- **SET PROBLEM**
Write out, word for word, every line from the first one through the line that holds "SC = bpy.context.scene", and nothing else; skip the pictures.

Begin INFORMATION SHOWN

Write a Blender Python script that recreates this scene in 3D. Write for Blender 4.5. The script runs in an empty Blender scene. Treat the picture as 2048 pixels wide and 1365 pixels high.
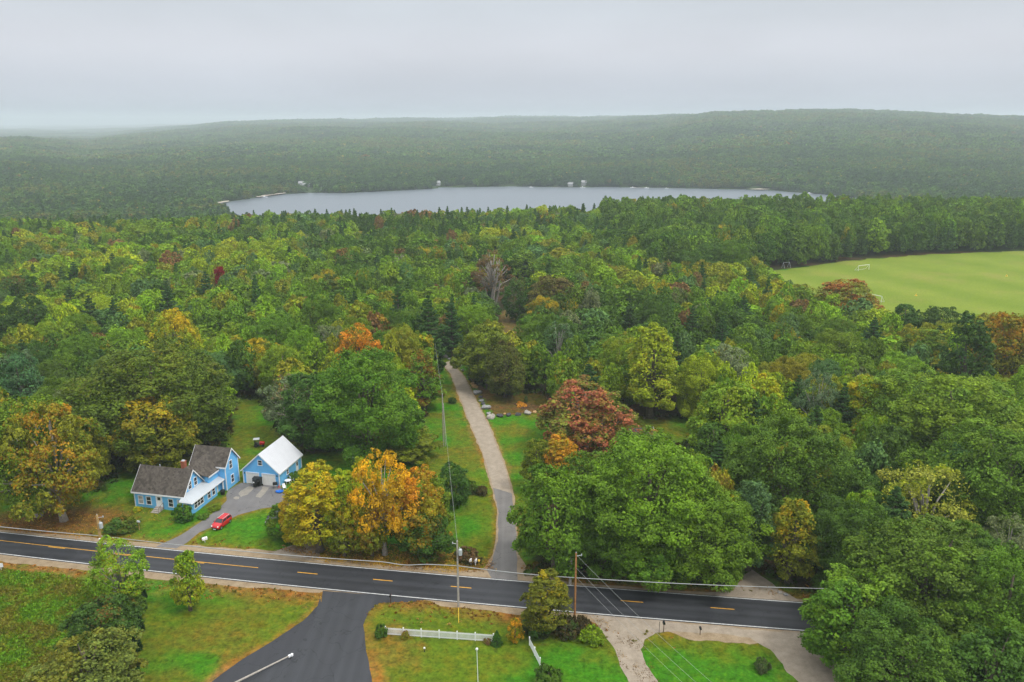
import bpy, math, random
import numpy as np
from mathutils import Vector, Matrix

R_ = np.random.RandomState
random.seed(7)
C = bpy.context.scene.collection
SC = bpy.context.scene

# ------------------------------------------------------------------ camera numbers (used to survey the ground)
CAM_H, FPX, PITCH = 68.0, 1600.0, math.radians(15.4)
CP, SP = math.cos(PITCH), math.sin(PITCH)


def G(px, py, z=0.0):
    """ground point (x, y) at height z that the survey pixel stands on"""
    x = (px - 1024) / FPX
    y = -(py - 682.5) / FPX
    d = (x, CP + y * SP, -SP + y * CP)
    t = (z - CAM_H) / d[2]
    return Vector((d[0] * t, d[1] * t, z))


def proj(x, y, z):
    dz = z - CAM_H
    f = y * CP - dz * SP
    u = y * SP + dz * CP
    return 1024 + FPX * x / f, 682.5 - FPX * u / f


def depth(x, y, z):
    return y * CP - (z - CAM_H) * SP


# ------------------------------------------------------------------ noise
def _hash(ix, iy, s):
    n = (ix * 374761393 + iy * 668265263 + s * 974711) & 0x7FFFFFFF
    n = ((n ^ (n >> 13)) * 1274126177) & 0x7FFFFFFF
    return ((n ^ (n >> 16)) & 0xFFFF) / 65535.0


def vnoise(x, y, s=0):
    x = np.asarray(x, float)
    y = np.asarray(y, float)
    ix = np.floor(x).astype(np.int64)
    iy = np.floor(y).astype(np.int64)
    fx = x - ix
    fy = y - iy
    fx = fx * fx * (3 - 2 * fx)
    fy = fy * fy * (3 - 2 * fy)
    a = _hash(ix, iy, s)
    b = _hash(ix + 1, iy, s)
    c = _hash(ix, iy + 1, s)
    d = _hash(ix + 1, iy + 1, s)
    return (a * (1 - fx) + b * fx) * (1 - fy) + (c * (1 - fx) + d * fx) * fy


def fbm(x, y, s=0, o=4):
    v = 0.0
    a = 0.5
    t = 0.0
    for i in range(o):
        v = v + a * vnoise(x * 2 ** i, y * 2 ** i, s + i * 17)
        t += a
        a *= 0.55
    return v / t


def sstep(a, b, x):
    t = np.clip((np.asarray(x, float) - a) / (b - a), 0, 1)
    return t * t * (3 - 2 * t)


def inpoly(x, y, poly):
    x = np.asarray(x, float)
    y = np.asarray(y, float)
    r = np.zeros(x.shape, bool)
    n = len(poly)
    for i in range(n):
        x0, y0 = poly[i][0], poly[i][1]
        x1, y1 = poly[(i + 1) % n][0], poly[(i + 1) % n][1]
        if y0 == y1:
            continue
        c = (y0 > y) != (y1 > y)
        r ^= c & (x < (x1 - x0) * (y - y0) / (y1 - y0) + x0)
    return r


def dpoly(x, y, line, closed=False):
    """distance to a polyline"""
    x = np.asarray(x, float)
    y = np.asarray(y, float)
    best = np.full(x.shape, 1e9)
    m = len(line) if closed else len(line) - 1
    for i in range(m):
        ax, ay = line[i][0], line[i][1]
        bx, by = line[(i + 1) % len(line)][0], line[(i + 1) % len(line)][1]
        vx, vy = bx - ax, by - ay
        L = vx * vx + vy * vy + 1e-9
        t = np.clip(((x - ax) * vx + (y - ay) * vy) / L, 0, 1)
        best = np.minimum(best, np.hypot(x - ax - t * vx, y - ay - t * vy))
    return best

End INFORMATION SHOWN

- **ANSWER FOR THIS EXERCISE**
Write a Blender Python script that recreates this scene in 3D. Write for Blender 4.5. The script runs in an empty Blender scene. Treat the picture as 2048 pixels wide and 1365 pixels high.
import bpy, math, random
import numpy as np
from mathutils import Vector, Matrix

R_ = np.random.RandomState
random.seed(7)
C = bpy.context.scene.collection
SC = bpy.context.scene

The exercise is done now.